Ahmet Cevdet Paşa’nın bakışı çok önemlidir, çünkü o, peygamberimize ve sahabe efendilerimize nasıl bakmamız gerektiğinin yöntem ve ahlakını da gösterir. Ahmet Cevdet Paşa kitabında kimlerden söz ettiğinin gayet farkındadır. Bu farkındalık, onda çok sağlam ve güvenilir bir sorumluluk duygusu uyandırır. O yüzden olayları ve kişileri anlatırken, elde bulunan bütün ayrıntıları aktarmaya çalışır. Ayrıntılar ve bilgilerin sağlamlığıyla, Ahmet Cevdet Paşa’nın kalemi birleşince, olaylar okuyucunun gözünde canlanır, kişiler nefes alıp vermeye başlar.
Müslümanların kimi, nasıl, hangi açılardan örnek alacağını göstermek niyetinde
Ahmet Cevdet Paşa’nın bu hüneri, eserini yalnızca bilgi veren bir araç olmaktan çıkarır, sanat eserine dönüştürür diyeceğim, fakat Peygamber Efendimiz adlı eserde, sanat eserlerindeki donukluk ve kendinden ibaretlik yoktur. Çünkü Ahmet Cevdet Paşa Peygamber Efendimizi yalnızca eser yazmak veya anlatmış olmak için anlatmaz. Onun göz önünde bulundurduğu asıl etken: Müslümanların kendilerine Resûl-i Ekrem’in hayatından ahlak ve yaşam biçimi edinmelerine yardımcı olmaktır.

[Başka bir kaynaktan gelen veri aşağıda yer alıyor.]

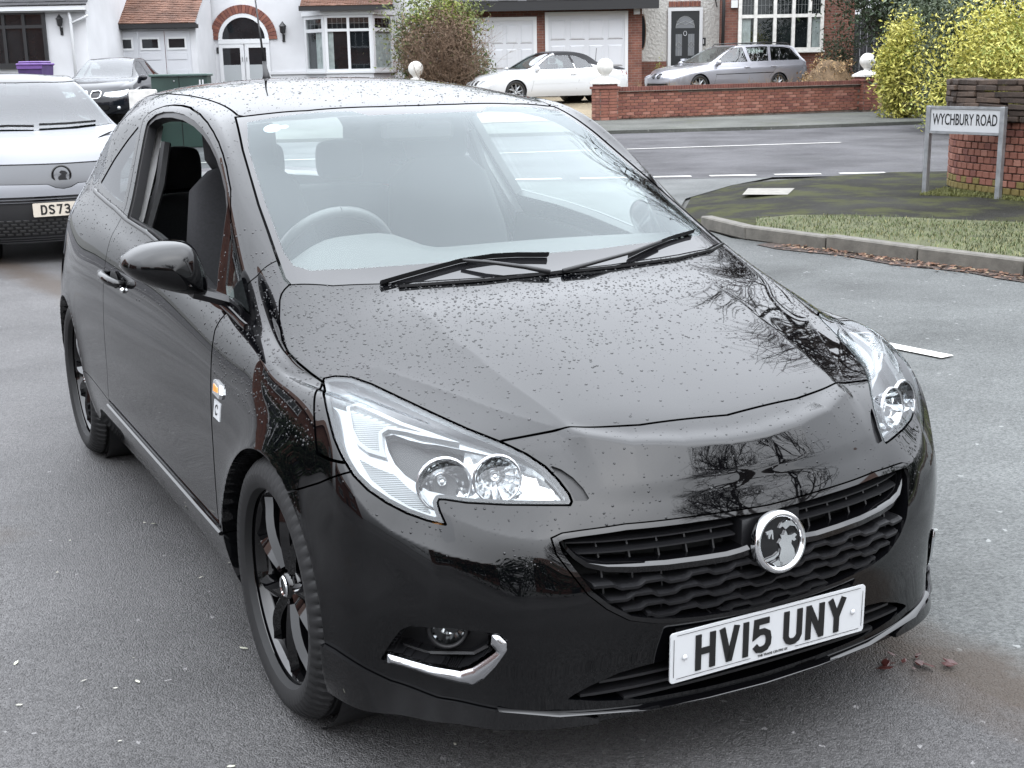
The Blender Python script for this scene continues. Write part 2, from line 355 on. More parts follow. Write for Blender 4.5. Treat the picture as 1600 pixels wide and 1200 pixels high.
def lerp3(a, b, t, o=0): return (a[0] + (b[0] - a[0]) * t, a[1] + (b[1] - a[1]) * t + o, a[2] + (b[2] - a[2]) * t + o * .45)
for i, r in enumerate(FRONT): FRONT[i] = r[:5] + [lerp3(r[4], r[5], .5)] + r[5:]
for k in range(1, len(TOP)):
    r = TOP[k]; g = 5 <= k <= 12
    TOP[k] = r[:5] + [lerp3(r[4], r[5], .3 if g else .5, .008 if g else 0)] + r[5:]
TOP[0] = FRONT[0]
def box_cage(TOP, SIDE, FRONT, REAR):
    """box topology: top grid, side grid, front grid, rear grid sharing their edges (half a body)"""
    V = []; I = {}; K = len(TOP); W = len(TOP[0]); N = len(FRONT)
    def add(key, p): I[key] = len(V); V.append(tuple(p))
    for k in range(K):
        for v in range(W): add(('T', k, v), TOP[k][v])
    for v in range(W):
        I['F', v, 0] = I['T', 0, v]
        for s in range(1, N): add(('F', v, s), FRONT[s][v])
    for k in range(K):
        I['S', k, 0] = I['T', k, W - 1]
        for s in range(1, N):
            if k == 0: I['S', 0, s] = I['F', W - 1, s]
            else: add(('S', k, s), SIDE[k][s - 1])
    for v in range(W):
        I['R', v, 0] = I['T', K - 1, v]
        for s in range(1, N):
            if v == W - 1: I['R', v, s] = I['S', K - 1, s]
            else:
                x, z = REAR[s - 1]; y = TOP[K - 1][v][1] * SIDE[K - 1][s - 1][1] / TOP[K - 1][W - 1][1]
                add(('R', v, s), (x + (SIDE[K - 1][s - 1][0] - x) * (v / (W - 1)) ** 4, y, z))
    F = []
    for k in range(K - 1):
        for v in range(W - 1): F.append((I['T', k, v], I['T', k, v + 1], I['T', k + 1, v + 1], I['T', k + 1, v]))
        for s in range(N - 1): F.append((I['S', k, s], I['S', k, s + 1], I['S', k + 1, s + 1], I['S', k + 1, s]))
    for v in range(W - 1):
        for s in range(N - 1):
            F.append((I['F', v, s], I['F', v, s + 1], I['F', v + 1, s + 1], I['F', v + 1, s]))
            F.append((I['R', v, s], I['R', v + 1, s], I['R', v + 1, s + 1], I['R', v, s + 1]))
    return V, F
V, F = subdivide(*mirror(*box_cage(TOP, SIDE, FRONT, REAR)), 4)
N = vnormals(V, F)
T = np.concatenate([F[:, [0, 1, 2]], F[:, [0, 2, 3]]])
BVH = BVHTree.FromPolygons(V.tolist(), F.tolist())
def surf_f(y, z, off=0.):           # point of the nose at (y, z), pushed off along the normal
    h = BVH.ray_cast(Vector((2, y, z)), Vector((-1, 0, 0))); n = h[1] if h[1].x > 0 else -h[1]; return h[0] + n * off
def surf_s(x, z, off=0., sg=-1):    # point of the flank at (x, z)
    h = BVH.ray_cast(Vector((x, 2 * sg, z)), Vector((0, -sg, 0))); n = h[1] if h[1].y * sg > 0 else -h[1]; return h[0] + n * off
def surf_t(x, y, off=0.):
    h = BVH.ray_cast(Vector((x, y, 3)), Vector((0, 0, -1))); n = h[1] if h[1].z > 0 else -h[1]; return h[0] + n * off, n
WHEEL_X = (0.0, -2.51); ARCH_R, ARCH_Z = .327, .318

SWAGE = [(.40, .34), (.34, .27), (.301, .208), (.277, .168), (.238, .131), (.193, .104), (.135, .083), (.067, .066), (.001, .057), (-.063, .054), (-.3, .06)]
RIDGE = [(.14, .175), (.099, .152), (.058, .136), (.008, .122), (-.041, .115), (-.08, .114), (-.11, .118), (-.136, .127), (-.30, .17)]
CREASE = [(.545, .355), (.34, .391), (.074, .416), (-.138, .436), (-.30, .45)]
CREASE2 = [(.53, .372), (.45, .43), (.394, .467), (.256, .539), (.1, .62), (-.05, .665)]
SCOOP = [(.552, .37), (.585, .315), (.616, .26), (.647, .15), (.660, .05), (.662, -.02)]
def relief(P):
    """pressed lines of the panels: height along the normal"""
    x, y, z = P[:, 0], np.abs(P[:, 1]), P[:, 2]; h = np.zeros(len(P)); sm = lambda t: np.clip(t, 0, 1) ** 2 * (3 - 2 * np.clip(t, 0, 1))
    f = (x > -.35) & (z > .12)
    if f.any():
        X, Y, Z = x[f], y[f], z[f]; g = np.zeros(len(X)); t2 = np.stack([X, Y], 1); d2 = np.stack([(-X + Y) * .70710678, -.3395471 * (X + Y) + .87716334 * Z], 1)
        up = sm((Z - .66) / .05)
        d = sdist(t2, CREASE, False); g += .0042 * np.exp(-np.abs(d) / .05) * up * sm((.60 - X) / .08) * sm((X + .25) / .2)
        d = sdist(t2, CREASE2, False); g += .0040 * np.exp(-np.abs(d) / .04) * up * sm((.56 - X) / .06) * sm((X + .0) / .25)
        d = sdist(t2, SCOOP, False); k = sm((Z - .62) / .04) * sm((X - .40) / .06)
        fade = sm((.40 - Y) / .06)
        g += (np.where(d > 0, .015 * np.exp(-np.abs(d) / .040), .015 * np.exp(-(d / .026) ** 2))) * k * fade
        d = sdist(d2, SWAGE, False); al = sm((d2[:, 0] + .08) / .20) * sm((.42 - d2[:, 0]) / .10)
        g += np.where(d > 0, .012 * np.exp(-(d / .08) ** 2), .012 * np.exp(-np.abs(d) / .04)) * al * sm((X - .15) / .1) * sm((Z - .36) / .1)
        d = sdist(d2, RIDGE, False); al = sm((d2[:, 0] + .19) / .10) * sm((.14 - d2[:, 0]) / .09)
        g += np.where(d > 0, .009 * np.exp(-(d / .07) ** 2), .009 * np.exp(-np.abs(d) / .04)) * al * sm((X - .3) / .1)
        h[f] += g
    for cx in WHEEL_X:
        r = np.hypot(x - cx, z - ARCH_Z) - ARCH_R
        h += .010 * np.exp(-np.clip(r, 0, None) / .035) * (y > .6) * sm((z - .15) / .1)
    return h
P0 = V.copy()
S = Surf(P0, N.copy(), T)
front = S.P[S.T].mean(1)[:, 0] > .15
S.split(front)
def apply_relief(S):
    h = relief(S.P); e = .002; g = np.zeros_like(S.P)
    for a in range(3):
        Q = S.P.copy(); Q[:, a] += e; Q2 = S.P.copy(); Q2[:, a] -= e; g[:, a] = (relief(Q) - relief(Q2)) / (2 * e)
    g -= S.N * (g * S.N).sum(1)[:, None]; P = S.P + S.N * h[:, None]; Nn = S.N - g; Nn /= np.linalg.norm(Nn, axis=1)[:, None]
    return Surf(P, Nn, S.T)
S = apply_relief(S)

# panel outlines
WS = [(-.178, -.05), (-.178, 0), (-.19, .2), (-.215, .383), (-.227, .449), (-.259, .572), (-.312, .664), (-.344, .668), (-.432, .657), (-.532, .644), (-.649, .63), (-.779, .609), (-.899, .590), (-1.10, .547), (-1.058, .45), (-1.019, .35), (-.99, .13), (-.985, 0), (-.985, -.05)]
WSG = [(-.255, -.05), (-.255, 0), (-.262, .2), (-.285, .383), (-.305, .5), (-.335, .60), (-.372, .632), (-.432, .637), (-.532, .625), (-.649, .611), (-.779, .591), (-.899, .573), (-1.04, .53), (-1.0, .36), (-.97, .23), (-.925, .19), (-.915, 0), (-.915, -.05)]
HL = [(.459, .432), (.465, .446), (.441, .454), (.401, .454), (.344, .437), (.257, .402), (.161, .364), (.084, .335), (-.002, .308), (-.052, .289), (-.093, .267), (-.124, .241), (-.148, .215), (-.155, .201), (-.153, .193), (-.109, .187), (-.032, .178), (.047, .173), (.092, .175), (.104, .174), (.106, .168), (.099, .152), (.087, .133), (.081, .124), (.094, .125), (.122, .129), (.165, .139), (.21, .156), (.252, .178), (.287, .205), (.319, .241), (.351, .284), (.38, .329), (.413, .379)]
LEAF = [(-.099, .272), (-.125, .265), (-.15, .251), (-.173, .231), (-.187, .212), (-.182, .206), (-.161, .203), (-.142, .232), (-.119, .253)]
DRL = [(.353, .367), (.354, .392), (.32, .382), (.218, .342), (.085, .306), (.138, .308), (.198, .315), (.241, .316), (.252, .306), (.244, .278), (.231, .253), (.273, .262), (.3, .278), (.324, .308)]
HLD = [(.249, .304), (.231, .31), (.193, .300), (.136, .299), (.07, .296), (-.012, .285), (-.068, .268), (-.103, .246), (-.138, .212), (-.136, .205), (-.03, .191), (.091, .190), (.132, .194), (.186, .222), (.213, .245), (.234, .274)]
IND = [(.289, .248), (.253, .233), (.207, .22), (.173, .194), (.141, .176), (.121, .146), (.167, .157), (.213, .178), (.256, .207)]
GR = [(0, .583), (.167, .588), (.328, .590), (.452, .582), (.475, .575), (.472, .545), (.452, .51), (.425, .465), (.39, .432), (.345, .403), (.284, .386), (.19, .374), (.09, .367), (0, .364), (-.1, .367), (-.1, .586)]
INT = [(0, .290), (.247, .290), (.308, .287), (.356, .281), (.415, .262), (.448, .247), (.461, .238), (.40, .226), (.306, .212), (.15, .203), (0, .200), (-.1, .2), (-.1, .29)]
FOG = [(.764, .297), (.751, .328), (.734, .37), (.72, .384), (.664, .391), (.602, .389), (.584, .386), (.572, .372), (.572, .354), (.589, .316), (.606, .285), (.62, .268), (.64, .267), (.684, .276), (.75, .292)]
FOGT = [(.752, .312), (.715, .302), (.684, .297), (.640, .293), (.622, .306), (.588, .350), (.597, .365), (.596, .386), (.584, .388), (.570, .374), (.570, .354), (.587, .316), (.604, .285), (.62, .266), (.64, .265), (.684, .274), (.752, .290)]
BLADE = [(.9, .33), (.83, .301), (.79, .275), (.747, .25), (.678, .23), (.584, .221), (.484, .210), (.43, .203), (.40, .192), (.40, .1), (.9, .1)]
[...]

Peygamber Efendimiz’i okurken göz yaşlarımıza hakim olamıyoruz. Fakat eser, duygusal yazılmamış. Yani Ahmet Cevdet Paşa, okuyucuyu ağlatmak için yazmamış. Onun kaleminde abartı veya sululukla karşılaşmıyoruz. Okuyucu etkilensin istiyor ama hayatına geçirecek örnekler bulma derecesinde etkilensin, öyle etkilensin ki onları yaşamak istesin. Ahmet Cevdet Paşa okuyucunun faydalanabileceği bir eser ortaya çıkarma çabasında. Yoksa Peygamber Efendimizin hayatında öyle olaylar var ki onları anımsamak bile okuyucuyu ağlatabilir. Ve bir siyer yazarı, bu noktaların üzerinde fazlaca durarak, eserini duygusal açıdan daha etkileyici kılabilir. Ahmet Cevdet Paşa bu tür numaraların peşinde değil. O bilgi vermek, etkilemek ama asıl olarak, Müslümanların kimi, nasıl, hangi açılardan örnek alacağını göstermek niyetindedir.
Ahmet Cevdet Paşa’nın ahlak, inanç, bağlılık, iman, itaat, sevgi ve merhamete yaptığı vurgular etkileyici ve öğretici. Tüm bunlar için doğru adres zaten yalnızca Peygamber Efendimizdir. Ahmet Cevdet Paşa’nın muazzam ilmî birikimi ve keskin zekası, bunları doğru adresten alıp okuyucunun önüne koymuş.
Böyle bir eserden dolayı Ahmet Cevdet Paşa, Mahir İz ve M. Ertuğrul Düzdağ’a ne kadar teşekkür etsek azdır. Allah onlardan razı olsun.